## Work instructions:
Repeat only the lines running from the beginning of the material through the line that contains "from mathutils import Vector, Matrix".

## Given material:
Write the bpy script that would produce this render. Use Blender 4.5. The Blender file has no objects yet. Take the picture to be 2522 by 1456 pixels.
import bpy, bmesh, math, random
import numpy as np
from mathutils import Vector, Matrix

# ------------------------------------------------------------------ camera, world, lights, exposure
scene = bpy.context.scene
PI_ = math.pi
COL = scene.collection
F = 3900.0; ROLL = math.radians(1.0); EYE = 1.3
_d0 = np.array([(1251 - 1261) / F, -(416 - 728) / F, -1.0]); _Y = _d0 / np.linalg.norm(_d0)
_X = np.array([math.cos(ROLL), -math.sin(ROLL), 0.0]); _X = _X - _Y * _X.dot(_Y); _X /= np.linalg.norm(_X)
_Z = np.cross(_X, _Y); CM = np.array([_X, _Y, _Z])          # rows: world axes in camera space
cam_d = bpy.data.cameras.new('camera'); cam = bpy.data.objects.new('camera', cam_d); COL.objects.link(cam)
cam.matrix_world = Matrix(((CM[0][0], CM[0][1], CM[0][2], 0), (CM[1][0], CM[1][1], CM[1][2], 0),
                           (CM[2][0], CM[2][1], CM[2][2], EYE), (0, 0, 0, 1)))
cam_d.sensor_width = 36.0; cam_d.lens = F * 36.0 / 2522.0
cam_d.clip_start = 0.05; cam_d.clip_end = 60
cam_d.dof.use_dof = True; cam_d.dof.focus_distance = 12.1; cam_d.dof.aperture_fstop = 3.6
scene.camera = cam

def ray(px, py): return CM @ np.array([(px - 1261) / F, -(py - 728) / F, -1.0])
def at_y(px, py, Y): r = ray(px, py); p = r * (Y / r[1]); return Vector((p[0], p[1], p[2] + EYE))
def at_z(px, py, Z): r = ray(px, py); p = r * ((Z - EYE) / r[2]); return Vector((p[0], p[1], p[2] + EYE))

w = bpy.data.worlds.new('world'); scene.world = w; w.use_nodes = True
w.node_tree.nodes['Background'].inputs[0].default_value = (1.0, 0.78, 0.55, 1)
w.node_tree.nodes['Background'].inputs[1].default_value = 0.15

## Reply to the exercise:
Write the bpy script that would produce this render. Use Blender 4.5. The Blender file has no objects yet. Take the picture to be 2522 by 1456 pixels.
import bpy, bmesh, math, random
import numpy as np
from mathutils import Vector, Matrix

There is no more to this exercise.